> **Short problem**: Return each line of the listing that contains the string "Blender".

> **Material provided**:
+---+
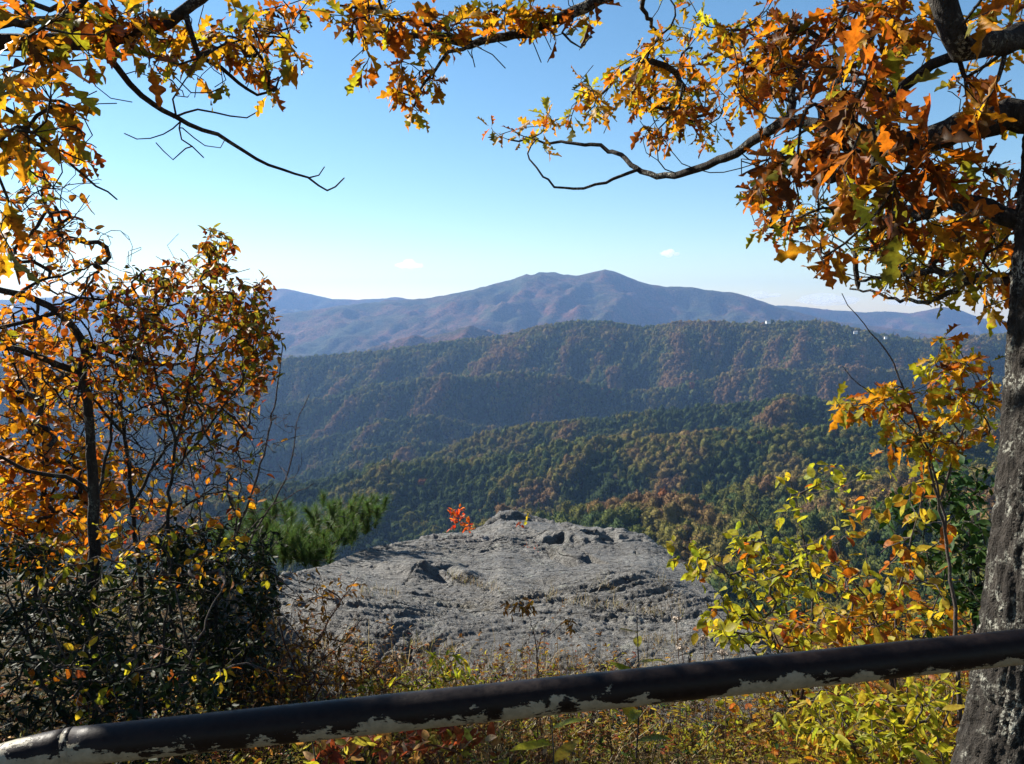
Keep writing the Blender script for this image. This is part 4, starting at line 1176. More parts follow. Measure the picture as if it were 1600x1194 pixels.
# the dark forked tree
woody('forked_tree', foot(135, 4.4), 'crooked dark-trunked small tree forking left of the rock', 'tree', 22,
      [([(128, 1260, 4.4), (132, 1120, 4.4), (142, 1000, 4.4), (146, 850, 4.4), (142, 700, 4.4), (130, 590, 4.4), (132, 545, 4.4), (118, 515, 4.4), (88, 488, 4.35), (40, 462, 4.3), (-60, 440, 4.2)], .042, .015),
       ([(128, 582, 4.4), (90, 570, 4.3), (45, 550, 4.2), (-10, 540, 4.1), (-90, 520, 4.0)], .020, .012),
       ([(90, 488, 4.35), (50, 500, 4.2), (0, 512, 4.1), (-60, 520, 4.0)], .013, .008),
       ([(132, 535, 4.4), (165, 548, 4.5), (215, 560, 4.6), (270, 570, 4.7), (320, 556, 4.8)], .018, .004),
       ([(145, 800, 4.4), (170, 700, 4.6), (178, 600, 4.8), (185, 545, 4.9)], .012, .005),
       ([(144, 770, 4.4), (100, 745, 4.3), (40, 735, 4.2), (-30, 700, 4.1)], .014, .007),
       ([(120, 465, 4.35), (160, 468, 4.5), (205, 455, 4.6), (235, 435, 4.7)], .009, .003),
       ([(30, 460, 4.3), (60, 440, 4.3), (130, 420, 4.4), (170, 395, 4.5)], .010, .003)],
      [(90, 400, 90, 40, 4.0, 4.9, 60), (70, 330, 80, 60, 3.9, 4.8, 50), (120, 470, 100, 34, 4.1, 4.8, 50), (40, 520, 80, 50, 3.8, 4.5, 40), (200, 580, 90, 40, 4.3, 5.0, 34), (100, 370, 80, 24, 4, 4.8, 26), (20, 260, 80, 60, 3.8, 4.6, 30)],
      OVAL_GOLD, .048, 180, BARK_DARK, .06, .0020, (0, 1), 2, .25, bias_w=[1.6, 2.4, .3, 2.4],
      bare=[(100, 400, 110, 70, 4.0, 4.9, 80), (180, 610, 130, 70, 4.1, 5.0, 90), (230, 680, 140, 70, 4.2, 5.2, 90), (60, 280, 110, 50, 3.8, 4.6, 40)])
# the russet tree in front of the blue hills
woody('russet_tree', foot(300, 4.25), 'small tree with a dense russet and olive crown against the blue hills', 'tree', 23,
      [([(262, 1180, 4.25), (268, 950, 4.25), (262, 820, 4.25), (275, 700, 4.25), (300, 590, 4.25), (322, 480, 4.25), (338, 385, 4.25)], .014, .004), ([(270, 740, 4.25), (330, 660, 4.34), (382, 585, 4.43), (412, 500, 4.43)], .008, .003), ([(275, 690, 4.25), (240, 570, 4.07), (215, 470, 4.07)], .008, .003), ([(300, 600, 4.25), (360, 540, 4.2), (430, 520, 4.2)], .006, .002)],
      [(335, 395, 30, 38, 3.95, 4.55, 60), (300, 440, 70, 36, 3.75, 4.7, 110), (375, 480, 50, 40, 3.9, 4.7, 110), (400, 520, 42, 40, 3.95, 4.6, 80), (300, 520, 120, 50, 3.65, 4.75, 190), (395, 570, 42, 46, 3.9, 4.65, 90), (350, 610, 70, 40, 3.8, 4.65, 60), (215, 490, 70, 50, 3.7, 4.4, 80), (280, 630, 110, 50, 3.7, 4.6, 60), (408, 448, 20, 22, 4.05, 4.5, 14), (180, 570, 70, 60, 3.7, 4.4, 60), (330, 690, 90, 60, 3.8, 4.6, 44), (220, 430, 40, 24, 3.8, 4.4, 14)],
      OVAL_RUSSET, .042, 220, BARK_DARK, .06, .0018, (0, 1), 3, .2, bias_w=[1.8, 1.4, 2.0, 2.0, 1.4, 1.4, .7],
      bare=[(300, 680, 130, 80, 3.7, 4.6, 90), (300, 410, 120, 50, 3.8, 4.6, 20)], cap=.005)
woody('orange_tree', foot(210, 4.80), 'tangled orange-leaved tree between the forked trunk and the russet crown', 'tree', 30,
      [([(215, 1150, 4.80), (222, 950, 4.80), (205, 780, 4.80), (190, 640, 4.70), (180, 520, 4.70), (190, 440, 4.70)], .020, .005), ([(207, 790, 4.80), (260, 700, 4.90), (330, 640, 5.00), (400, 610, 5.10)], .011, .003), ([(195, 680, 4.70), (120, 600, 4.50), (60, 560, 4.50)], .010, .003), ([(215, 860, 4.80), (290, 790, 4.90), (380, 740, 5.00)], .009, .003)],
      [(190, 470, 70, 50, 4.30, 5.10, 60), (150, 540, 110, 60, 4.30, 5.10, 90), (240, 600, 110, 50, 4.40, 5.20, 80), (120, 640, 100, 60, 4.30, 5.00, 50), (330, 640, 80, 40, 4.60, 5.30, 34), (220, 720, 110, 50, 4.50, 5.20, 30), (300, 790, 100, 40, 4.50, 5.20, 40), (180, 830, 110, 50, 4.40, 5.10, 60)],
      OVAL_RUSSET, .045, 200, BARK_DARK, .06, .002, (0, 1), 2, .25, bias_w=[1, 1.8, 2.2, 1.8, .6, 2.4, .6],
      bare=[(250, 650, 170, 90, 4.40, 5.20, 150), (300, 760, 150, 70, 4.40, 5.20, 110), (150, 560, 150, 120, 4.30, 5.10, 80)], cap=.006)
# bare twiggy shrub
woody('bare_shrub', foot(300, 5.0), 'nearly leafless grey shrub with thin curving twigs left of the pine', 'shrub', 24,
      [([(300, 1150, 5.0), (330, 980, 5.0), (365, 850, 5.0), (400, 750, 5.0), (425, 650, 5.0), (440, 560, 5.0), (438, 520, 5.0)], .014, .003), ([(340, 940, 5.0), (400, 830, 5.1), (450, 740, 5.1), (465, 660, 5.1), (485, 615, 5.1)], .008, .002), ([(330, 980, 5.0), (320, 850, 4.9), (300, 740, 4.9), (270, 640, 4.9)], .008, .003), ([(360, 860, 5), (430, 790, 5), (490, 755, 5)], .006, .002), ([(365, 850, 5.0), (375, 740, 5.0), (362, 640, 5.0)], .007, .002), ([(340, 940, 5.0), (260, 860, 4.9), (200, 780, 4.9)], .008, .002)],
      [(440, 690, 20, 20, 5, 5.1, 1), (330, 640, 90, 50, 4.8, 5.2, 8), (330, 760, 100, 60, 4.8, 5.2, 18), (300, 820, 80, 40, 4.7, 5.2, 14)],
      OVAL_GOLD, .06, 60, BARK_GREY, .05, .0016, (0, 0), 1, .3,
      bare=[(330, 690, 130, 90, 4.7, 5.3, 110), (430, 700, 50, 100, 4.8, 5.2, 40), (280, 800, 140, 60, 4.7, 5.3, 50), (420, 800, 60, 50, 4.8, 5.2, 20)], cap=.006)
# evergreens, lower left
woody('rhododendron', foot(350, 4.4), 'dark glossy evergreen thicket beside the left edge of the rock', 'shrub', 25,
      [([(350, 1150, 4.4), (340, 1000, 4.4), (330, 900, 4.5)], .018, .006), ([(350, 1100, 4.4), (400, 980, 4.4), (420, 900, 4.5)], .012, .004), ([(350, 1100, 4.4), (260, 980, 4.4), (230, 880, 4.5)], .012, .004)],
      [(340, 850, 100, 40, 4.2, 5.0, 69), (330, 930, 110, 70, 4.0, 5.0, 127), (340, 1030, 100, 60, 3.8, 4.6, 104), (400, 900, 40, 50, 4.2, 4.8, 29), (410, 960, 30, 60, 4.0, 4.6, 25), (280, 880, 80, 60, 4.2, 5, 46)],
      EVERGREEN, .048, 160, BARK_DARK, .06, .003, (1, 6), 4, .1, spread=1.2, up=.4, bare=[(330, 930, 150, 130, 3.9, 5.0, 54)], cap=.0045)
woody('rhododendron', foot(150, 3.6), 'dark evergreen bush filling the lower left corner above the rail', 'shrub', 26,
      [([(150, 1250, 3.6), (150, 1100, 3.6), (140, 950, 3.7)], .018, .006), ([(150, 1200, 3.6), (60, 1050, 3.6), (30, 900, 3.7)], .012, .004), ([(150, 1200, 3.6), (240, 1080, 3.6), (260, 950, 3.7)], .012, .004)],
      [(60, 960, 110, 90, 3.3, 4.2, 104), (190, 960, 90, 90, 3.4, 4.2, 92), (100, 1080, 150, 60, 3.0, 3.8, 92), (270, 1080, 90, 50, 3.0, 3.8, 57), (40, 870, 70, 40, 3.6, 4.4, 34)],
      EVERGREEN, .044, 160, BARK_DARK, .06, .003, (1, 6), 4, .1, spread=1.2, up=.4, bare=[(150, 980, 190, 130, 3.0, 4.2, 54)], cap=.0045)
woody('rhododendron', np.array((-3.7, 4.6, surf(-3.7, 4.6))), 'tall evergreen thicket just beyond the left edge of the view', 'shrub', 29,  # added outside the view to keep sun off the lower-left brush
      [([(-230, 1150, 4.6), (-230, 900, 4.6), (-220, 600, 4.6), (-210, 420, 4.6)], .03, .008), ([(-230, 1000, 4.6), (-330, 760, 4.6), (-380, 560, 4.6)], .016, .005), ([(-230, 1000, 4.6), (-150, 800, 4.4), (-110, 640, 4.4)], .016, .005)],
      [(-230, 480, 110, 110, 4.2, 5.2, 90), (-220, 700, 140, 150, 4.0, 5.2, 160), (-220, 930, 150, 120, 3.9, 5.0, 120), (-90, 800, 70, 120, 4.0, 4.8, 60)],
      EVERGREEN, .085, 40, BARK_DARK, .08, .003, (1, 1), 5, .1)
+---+
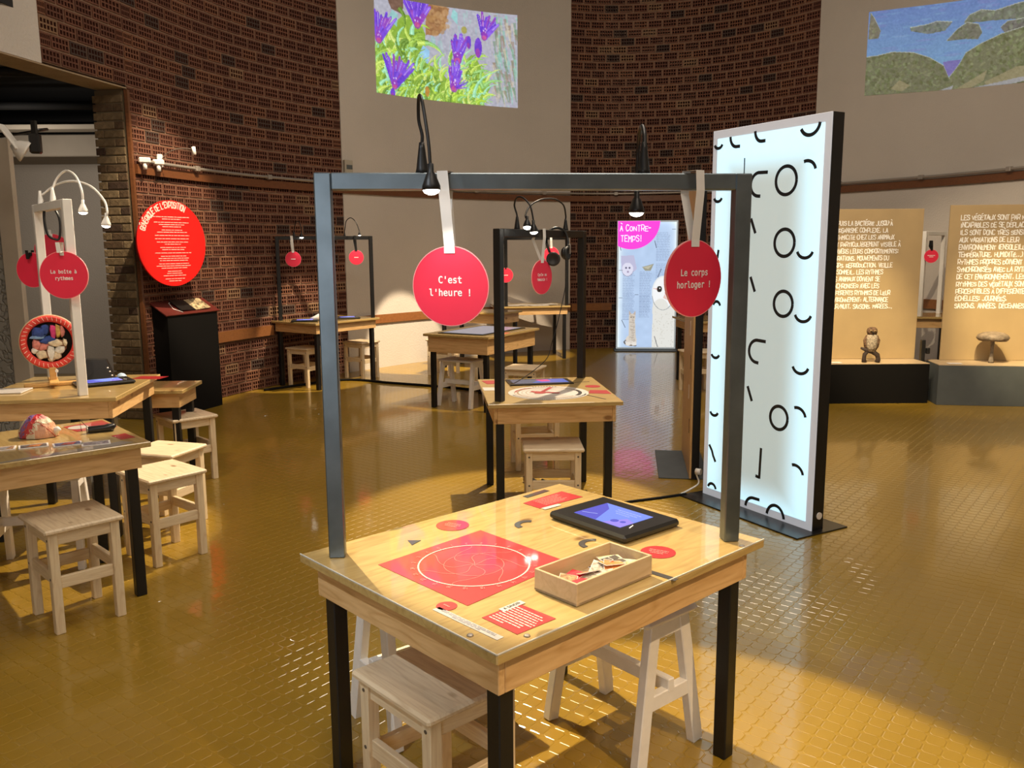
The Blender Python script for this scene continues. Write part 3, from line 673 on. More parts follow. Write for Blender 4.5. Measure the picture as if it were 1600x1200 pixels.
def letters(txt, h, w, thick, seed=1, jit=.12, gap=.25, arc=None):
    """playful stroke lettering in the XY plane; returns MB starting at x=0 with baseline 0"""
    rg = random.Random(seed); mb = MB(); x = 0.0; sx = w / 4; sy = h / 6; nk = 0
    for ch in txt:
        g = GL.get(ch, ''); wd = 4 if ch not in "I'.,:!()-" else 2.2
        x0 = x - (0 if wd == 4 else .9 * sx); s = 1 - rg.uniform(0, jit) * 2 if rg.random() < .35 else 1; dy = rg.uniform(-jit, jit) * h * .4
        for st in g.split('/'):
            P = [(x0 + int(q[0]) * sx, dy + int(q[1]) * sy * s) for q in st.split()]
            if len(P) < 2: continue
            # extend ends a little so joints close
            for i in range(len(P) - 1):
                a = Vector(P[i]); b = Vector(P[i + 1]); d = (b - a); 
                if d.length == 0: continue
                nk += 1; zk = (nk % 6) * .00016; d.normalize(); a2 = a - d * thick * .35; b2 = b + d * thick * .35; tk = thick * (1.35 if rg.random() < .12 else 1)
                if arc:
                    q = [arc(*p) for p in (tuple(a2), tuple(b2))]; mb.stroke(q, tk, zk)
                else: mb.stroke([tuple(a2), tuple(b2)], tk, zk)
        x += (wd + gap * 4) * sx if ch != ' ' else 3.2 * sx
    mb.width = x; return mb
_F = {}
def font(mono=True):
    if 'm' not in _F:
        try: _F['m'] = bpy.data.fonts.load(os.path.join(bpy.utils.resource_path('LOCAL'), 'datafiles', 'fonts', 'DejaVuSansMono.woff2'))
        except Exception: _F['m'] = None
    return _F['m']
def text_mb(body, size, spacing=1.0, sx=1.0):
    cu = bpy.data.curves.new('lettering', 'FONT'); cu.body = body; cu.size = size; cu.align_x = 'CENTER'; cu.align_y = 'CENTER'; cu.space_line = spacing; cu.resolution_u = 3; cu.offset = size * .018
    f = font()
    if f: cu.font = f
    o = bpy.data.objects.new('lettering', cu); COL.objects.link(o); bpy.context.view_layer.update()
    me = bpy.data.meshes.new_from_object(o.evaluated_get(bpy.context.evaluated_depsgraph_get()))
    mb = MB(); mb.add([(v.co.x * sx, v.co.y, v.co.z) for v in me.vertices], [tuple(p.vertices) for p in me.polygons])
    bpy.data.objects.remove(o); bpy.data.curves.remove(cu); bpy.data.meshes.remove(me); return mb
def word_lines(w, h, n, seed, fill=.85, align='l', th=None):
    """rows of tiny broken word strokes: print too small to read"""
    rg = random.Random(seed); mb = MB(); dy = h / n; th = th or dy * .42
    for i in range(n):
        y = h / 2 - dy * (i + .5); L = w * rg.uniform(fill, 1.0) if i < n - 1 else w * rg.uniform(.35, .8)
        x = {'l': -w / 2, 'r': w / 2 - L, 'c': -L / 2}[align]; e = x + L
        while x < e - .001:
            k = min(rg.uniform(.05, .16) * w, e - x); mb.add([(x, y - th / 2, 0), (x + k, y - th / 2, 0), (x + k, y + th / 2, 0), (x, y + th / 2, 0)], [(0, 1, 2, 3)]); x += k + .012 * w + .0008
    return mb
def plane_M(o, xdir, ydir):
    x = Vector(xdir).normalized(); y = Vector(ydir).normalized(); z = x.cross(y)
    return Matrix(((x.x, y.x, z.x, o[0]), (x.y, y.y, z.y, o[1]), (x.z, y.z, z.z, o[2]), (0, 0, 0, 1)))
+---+
> **Problem solution**:
Keep writing the Blender script for this image. This is part 4, starting at line 1176. More parts follow. Measure the picture as if it were 1600x1194 pixels.
The Blender Python script for this scene continues. Write part 3, from line 673 on. More parts follow. Write for Blender 4.5. Measure the picture as if it were 1600x1200 pixels.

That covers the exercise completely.